Last night, I attended Streetlaw's first annual awards dinner. As chair of the awards committee, I had the honor of presenting the Teacher of the Year award to Fred Cole from Marquette, Michigan, a fine social studies instructor who brings the Constitution alive in his classes.

Streetlaw's Chesterfield Smith award went to Justice Sandra Day O'Connor, who gave a speech about the rule of law. She emphasized the importance of civic education (in general) and Streetlaw's programs (in particular) as a foundation for a strong system of impartial justice. Before she took the podium, the American Bar Association President, Robert J. Grey, Jr., had given the evening's keynote address, in which he had explicitly criticized elected officials for trying to put pressure on the judiciary in the Terri Schiavo case. (Grey is quoted in today's New York Times on the same subject.) Justice O'Connor paused in the middle of her written defense of judicial independence to say (I paraphrase her closely): "And thank you, Robert Grey, for your earlier remarks on that subject. It's been a little troublesome lately in that respect."

When Congress passes a bill of attainder, attempting to coerce the judiciary to reach the conclusion it prefers, and then members of Congress explain the killing of judges as a reaction to public frustration with the judiciary, it's obvious what the true "conservative" response should be. Justice O'Connor provided it last night, in her pointed and rather tart defense of judicial independence, separation of powers, and rule of law.
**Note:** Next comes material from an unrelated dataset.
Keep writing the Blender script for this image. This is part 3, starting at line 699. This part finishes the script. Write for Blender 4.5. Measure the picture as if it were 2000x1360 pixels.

(Senator Cornyn's full speech that caused all the controversy included some coveats and qualifications--and overlooked the Schiavo case completely. But there was an inflammatory passage that he must have expected to be noticed and quoted:

"Finally, I don't know if there is a cause-and-effect connection, but we have seen some recent episodes of courthouse violence in this country--certainly nothing new; we seem to have run through a spate of courthouse violence recently that has been on the news. I wonder whether there may be some connection between the perception in some quarters on some occasions where judges are making political decisions yet are unaccountable to the public, that it builds and builds to the point where some people engage in violence, certainly without any justification, but that is a concern I have that I wanted to share.")

Posted by peterlevine at April 6, 2005 09:49 AM


OT: A Jonathan Schell piece on "civil society" which I hope you may get a chance to address at some point!

Posted by: PW at April 6, 2005 07:31 PM

I appreciate the link to this article, which raises good questions about funding "civil society" as a way to support democracy. There is a real danger when any state funds foreign or domestic NGOs, parties, or newspapers, because one of the virtues of civil society is its (relative) independence from the political authorities.

On the other hand, there are good reasons to support civil society in poor countries and in tyrannies. Not only conservatives but also liberals and leftists have favored this strategy--sometimes agreeing with conservatives about which groups should be funded. If anything, it is conservatives in institutions like the World Bank who only want to fund states; progressives prefer that the money go to NGOs. I would emphasize the influence of George Soros, Michael Edwards, and other progressives in getting governments to support civil society--often with good results. Schell tries to connect the dots (as they say) in order to make Iran-Contra, spurious news shows in the Bush administration, and the Iraq occupation part of the same story: all under the heading of federal money for "civil society." I find that a highly partial and not very helpful framework.